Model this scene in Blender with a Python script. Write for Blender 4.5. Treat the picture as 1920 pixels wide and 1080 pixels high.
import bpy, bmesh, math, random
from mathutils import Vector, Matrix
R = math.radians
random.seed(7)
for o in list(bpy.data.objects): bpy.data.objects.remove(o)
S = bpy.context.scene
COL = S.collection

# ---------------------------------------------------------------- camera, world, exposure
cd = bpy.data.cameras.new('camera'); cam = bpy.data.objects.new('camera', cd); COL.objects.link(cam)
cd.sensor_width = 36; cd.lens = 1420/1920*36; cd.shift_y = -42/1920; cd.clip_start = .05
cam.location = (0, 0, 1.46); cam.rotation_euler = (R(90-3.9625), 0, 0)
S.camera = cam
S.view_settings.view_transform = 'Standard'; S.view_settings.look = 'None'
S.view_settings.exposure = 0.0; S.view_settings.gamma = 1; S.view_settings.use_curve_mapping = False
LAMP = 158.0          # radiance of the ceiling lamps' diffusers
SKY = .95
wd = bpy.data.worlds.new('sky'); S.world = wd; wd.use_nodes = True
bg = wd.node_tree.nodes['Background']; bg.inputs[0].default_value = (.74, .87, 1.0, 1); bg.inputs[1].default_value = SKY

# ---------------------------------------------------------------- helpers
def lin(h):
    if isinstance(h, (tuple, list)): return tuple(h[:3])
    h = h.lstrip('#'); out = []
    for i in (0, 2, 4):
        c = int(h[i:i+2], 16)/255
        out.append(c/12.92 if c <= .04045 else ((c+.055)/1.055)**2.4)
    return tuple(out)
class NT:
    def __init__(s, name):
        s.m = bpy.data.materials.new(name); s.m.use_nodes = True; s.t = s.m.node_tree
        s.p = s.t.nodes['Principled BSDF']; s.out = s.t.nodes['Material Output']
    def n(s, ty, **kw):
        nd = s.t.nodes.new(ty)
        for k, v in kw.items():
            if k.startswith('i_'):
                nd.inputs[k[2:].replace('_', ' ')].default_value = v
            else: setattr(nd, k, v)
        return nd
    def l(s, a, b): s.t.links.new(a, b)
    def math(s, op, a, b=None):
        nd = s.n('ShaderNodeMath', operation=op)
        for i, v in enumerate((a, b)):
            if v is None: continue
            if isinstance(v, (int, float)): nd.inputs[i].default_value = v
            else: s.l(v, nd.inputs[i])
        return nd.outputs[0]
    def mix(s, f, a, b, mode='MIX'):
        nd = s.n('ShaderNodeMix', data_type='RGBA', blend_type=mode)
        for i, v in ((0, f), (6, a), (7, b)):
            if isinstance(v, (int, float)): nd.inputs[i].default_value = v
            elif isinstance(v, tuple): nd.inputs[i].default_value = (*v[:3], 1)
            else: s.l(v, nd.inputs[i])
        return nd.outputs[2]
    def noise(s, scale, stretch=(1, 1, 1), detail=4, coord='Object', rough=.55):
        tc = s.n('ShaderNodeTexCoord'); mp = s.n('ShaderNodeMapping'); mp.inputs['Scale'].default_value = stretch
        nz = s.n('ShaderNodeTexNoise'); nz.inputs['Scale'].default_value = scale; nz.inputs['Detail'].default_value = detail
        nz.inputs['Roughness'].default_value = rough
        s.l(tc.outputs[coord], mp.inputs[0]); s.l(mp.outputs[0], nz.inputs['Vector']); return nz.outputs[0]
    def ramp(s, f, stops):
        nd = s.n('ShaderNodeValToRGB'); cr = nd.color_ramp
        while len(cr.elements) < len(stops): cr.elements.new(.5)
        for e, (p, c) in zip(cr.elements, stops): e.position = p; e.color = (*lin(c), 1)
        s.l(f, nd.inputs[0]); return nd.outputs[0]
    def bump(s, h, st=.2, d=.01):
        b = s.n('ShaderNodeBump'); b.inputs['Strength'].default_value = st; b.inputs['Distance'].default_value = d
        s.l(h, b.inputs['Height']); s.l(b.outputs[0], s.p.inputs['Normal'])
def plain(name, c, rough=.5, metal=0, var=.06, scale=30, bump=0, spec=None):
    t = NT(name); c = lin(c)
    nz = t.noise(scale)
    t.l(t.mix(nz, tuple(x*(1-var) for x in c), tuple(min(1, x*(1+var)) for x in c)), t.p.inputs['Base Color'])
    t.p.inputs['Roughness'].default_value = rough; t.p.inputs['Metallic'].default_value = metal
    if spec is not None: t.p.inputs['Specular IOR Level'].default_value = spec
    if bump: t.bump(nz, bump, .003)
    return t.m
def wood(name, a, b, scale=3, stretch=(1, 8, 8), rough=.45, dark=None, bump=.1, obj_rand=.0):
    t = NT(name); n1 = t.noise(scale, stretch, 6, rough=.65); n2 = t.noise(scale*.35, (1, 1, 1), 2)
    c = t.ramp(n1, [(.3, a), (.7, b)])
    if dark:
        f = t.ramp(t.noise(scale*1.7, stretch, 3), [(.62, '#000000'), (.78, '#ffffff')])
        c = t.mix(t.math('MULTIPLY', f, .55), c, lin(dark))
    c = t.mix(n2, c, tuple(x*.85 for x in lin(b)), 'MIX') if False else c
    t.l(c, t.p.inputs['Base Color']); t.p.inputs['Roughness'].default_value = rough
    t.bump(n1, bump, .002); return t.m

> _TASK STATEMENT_
Make an exact copy of the material above.

> _FINAL RESULT_
Model this scene in Blender with a Python script. Write for Blender 4.5. Treat the picture as 1920 pixels wide and 1080 pixels high.
import bpy, bmesh, math, random
from mathutils import Vector, Matrix
R = math.radians
random.seed(7)
for o in list(bpy.data.objects): bpy.data.objects.remove(o)
S = bpy.context.scene
COL = S.collection

# ---------------------------------------------------------------- camera, world, exposure
cd = bpy.data.cameras.new('camera'); cam = bpy.data.objects.new('camera', cd); COL.objects.link(cam)
cd.sensor_width = 36; cd.lens = 1420/1920*36; cd.shift_y = -42/1920; cd.clip_start = .05
cam.location = (0, 0, 1.46); cam.rotation_euler = (R(90-3.9625), 0, 0)
S.camera = cam
S.view_settings.view_transform = 'Standard'; S.view_settings.look = 'None'
S.view_settings.exposure = 0.0; S.view_settings.gamma = 1; S.view_settings.use_curve_mapping = False
LAMP = 158.0          # radiance of the ceiling lamps' diffusers
SKY = .95
wd = bpy.data.worlds.new('sky'); S.world = wd; wd.use_nodes = True
bg = wd.node_tree.nodes['Background']; bg.inputs[0].default_value = (.74, .87, 1.0, 1); bg.inputs[1].default_value = SKY

# ---------------------------------------------------------------- helpers
def lin(h):
    if isinstance(h, (tuple, list)): return tuple(h[:3])
    h = h.lstrip('#'); out = []
    for i in (0, 2, 4):
        c = int(h[i:i+2], 16)/255
        out.append(c/12.92 if c <= .04045 else ((c+.055)/1.055)**2.4)
    return tuple(out)
class NT:
    def __init__(s, name):
        s.m = bpy.data.materials.new(name); s.m.use_nodes = True; s.t = s.m.node_tree
        s.p = s.t.nodes['Principled BSDF']; s.out = s.t.nodes['Material Output']
    def n(s, ty, **kw):
        nd = s.t.nodes.new(ty)
        for k, v in kw.items():
            if k.startswith('i_'):
                nd.inputs[k[2:].replace('_', ' ')].default_value = v
            else: setattr(nd, k, v)
        return nd
    def l(s, a, b): s.t.links.new(a, b)
    def math(s, op, a, b=None):
        nd = s.n('ShaderNodeMath', operation=op)
        for i, v in enumerate((a, b)):
            if v is None: continue
            if isinstance(v, (int, float)): nd.inputs[i].default_value = v
            else: s.l(v, nd.inputs[i])
        return nd.outputs[0]
    def mix(s, f, a, b, mode='MIX'):
        nd = s.n('ShaderNodeMix', data_type='RGBA', blend_type=mode)
        for i, v in ((0, f), (6, a), (7, b)):
            if isinstance(v, (int, float)): nd.inputs[i].default_value = v
            elif isinstance(v, tuple): nd.inputs[i].default_value = (*v[:3], 1)
            else: s.l(v, nd.inputs[i])
        return nd.outputs[2]
    def noise(s, scale, stretch=(1, 1, 1), detail=4, coord='Object', rough=.55):
        tc = s.n('ShaderNodeTexCoord'); mp = s.n('ShaderNodeMapping'); mp.inputs['Scale'].default_value = stretch
        nz = s.n('ShaderNodeTexNoise'); nz.inputs['Scale'].default_value = scale; nz.inputs['Detail'].default_value = detail
        nz.inputs['Roughness'].default_value = rough
        s.l(tc.outputs[coord], mp.inputs[0]); s.l(mp.outputs[0], nz.inputs['Vector']); return nz.outputs[0]
    def ramp(s, f, stops):
        nd = s.n('ShaderNodeValToRGB'); cr = nd.color_ramp
        while len(cr.elements) < len(stops): cr.elements.new(.5)
        for e, (p, c) in zip(cr.elements, stops): e.position = p; e.color = (*lin(c), 1)
        s.l(f, nd.inputs[0]); return nd.outputs[0]
    def bump(s, h, st=.2, d=.01):
        b = s.n('ShaderNodeBump'); b.inputs['Strength'].default_value = st; b.inputs['Distance'].default_value = d
        s.l(h, b.inputs['Height']); s.l(b.outputs[0], s.p.inputs['Normal'])
def plain(name, c, rough=.5, metal=0, var=.06, scale=30, bump=0, spec=None):
    t = NT(name); c = lin(c)
    nz = t.noise(scale)
    t.l(t.mix(nz, tuple(x*(1-var) for x in c), tuple(min(1, x*(1+var)) for x in c)), t.p.inputs['Base Color'])
    t.p.inputs['Roughness'].default_value = rough; t.p.inputs['Metallic'].default_value = metal
    if spec is not None: t.p.inputs['Specular IOR Level'].default_value = spec
    if bump: t.bump(nz, bump, .003)
    return t.m
def wood(name, a, b, scale=3, stretch=(1, 8, 8), rough=.45, dark=None, bump=.1, obj_rand=.0):
    t = NT(name); n1 = t.noise(scale, stretch, 6, rough=.65); n2 = t.noise(scale*.35, (1, 1, 1), 2)
    c = t.ramp(n1, [(.3, a), (.7, b)])
    if dark:
        f = t.ramp(t.noise(scale*1.7, stretch, 3), [(.62, '#000000'), (.78, '#ffffff')])
        c = t.mix(t.math('MULTIPLY', f, .55), c, lin(dark))
    c = t.mix(n2, c, tuple(x*.85 for x in lin(b)), 'MIX') if False else c
    t.l(c, t.p.inputs['Base Color']); t.p.inputs['Roughness'].default_value = rough
    t.bump(n1, bump, .002); return t.m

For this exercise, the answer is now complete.